Movies like this are....well......gross, be it a woman or a man. Personally I don't watch stuff like this. It makes me sick and gives me nightmares. I like the quote from Rose McGowan in that link. Something about it being a how-to book for future killers. I think that the imaginations that come up with this stuff should be used for something constructive and not thinking up of new twisted ways to torture and kill people. It is just plain sick.
I disagree to be honest, since the argument that porno films or exploitation cinema or whatever inspires murders and things is firstly, a scapegoat, and secondly, falls at the hurdle which assumes that people can't tell the difference between reality and fiction - and to be fair, people who are unable to do that are more than likely to be nutcases anyhow.
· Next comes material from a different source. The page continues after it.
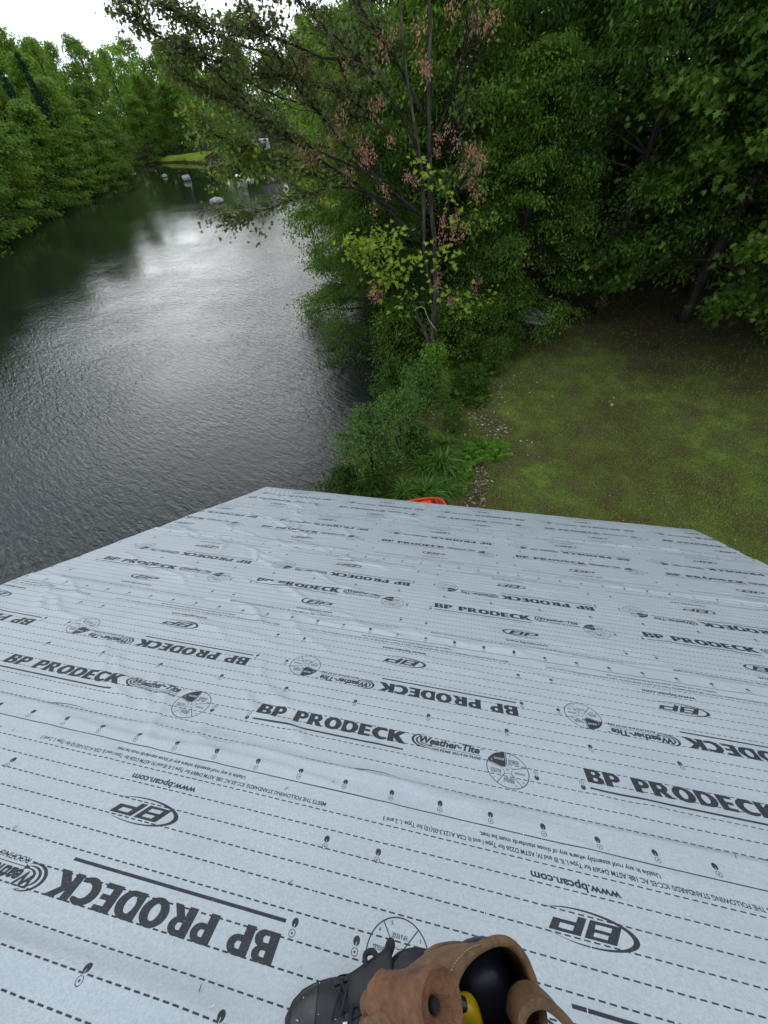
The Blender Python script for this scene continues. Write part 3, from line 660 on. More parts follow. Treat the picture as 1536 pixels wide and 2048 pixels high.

Let's see... Seong of Virginia Tech fame - he was a loner type, social misfit, didn't really fit in, not particularly capable of making his feelings known.
Kip Kinkel - Likewise, also a girl who he fancied had something to do with it, and his firearm obsession came from the fact that his parents were so authoritarian about having violent media in the house, it became to him
le fruit défendu if you will.
Michael Ryan (the Hungerford mass murderer.) - See above, social misfit, emotional problems.
Ian Brady/Myra Hindley -
Folie á deux which probably wouldn't have really set off had they not met each other. Still, he was arguably - and still is - a sick individual on his own merits.
Dylan Klebold/Eric Harris - Yes, they played violent video games and liked angry industrial music. But both of them were misfits and often blurred the line between fantasy and reality. Easy access to guns didn't really help either.
Now I'm not going to go into too much detail on this, for I'm certainly no social scientist.
Regarding scapegoatness, it's more politically convenient to blame death metal or violent video games or exploitation cinema for murder sprees and things than it is to bite the bullet and say, "Look here chaps. The guy was a mental. Isn't it clear from the circumstances? If he were well adjusted he would have been able to tell that the fiction presented on the film/game/song was, well, fiction, and that he would have known that emulating it is wrong." It also, let's be frank, sells more papers for the editor to blame such a thing, or to quote a "person of standing" (be it legal, political, scientific, religious, whatever) as claiming that.
I could hold forth for days solid on why the tabloid media is harmful, brain-melting drivel, but it'd be off topic. Needless to say, the above paragraph would figure in it.
Islamirama - Funny you should mention that, because although it's easy to scapegoat the instances of sexual assault and teen pregnancy in the US on porn and "indecency" in the media, but take Denmark. That's a country in which hardcore porn has been legal since the late 60s, which hosted the first cable porn channels, the first hardcore magazines, and suchlike, yet it's got some of the lowest rape and teen pregnancy rates in the world. Holland likewise. I know that correlation =/= causation, but doesn't that at least imply that they're just acknowledging and providing a legally regulated outlet for man's more animalistic instincts, rather than brushing it under the carpet or stigmatising it?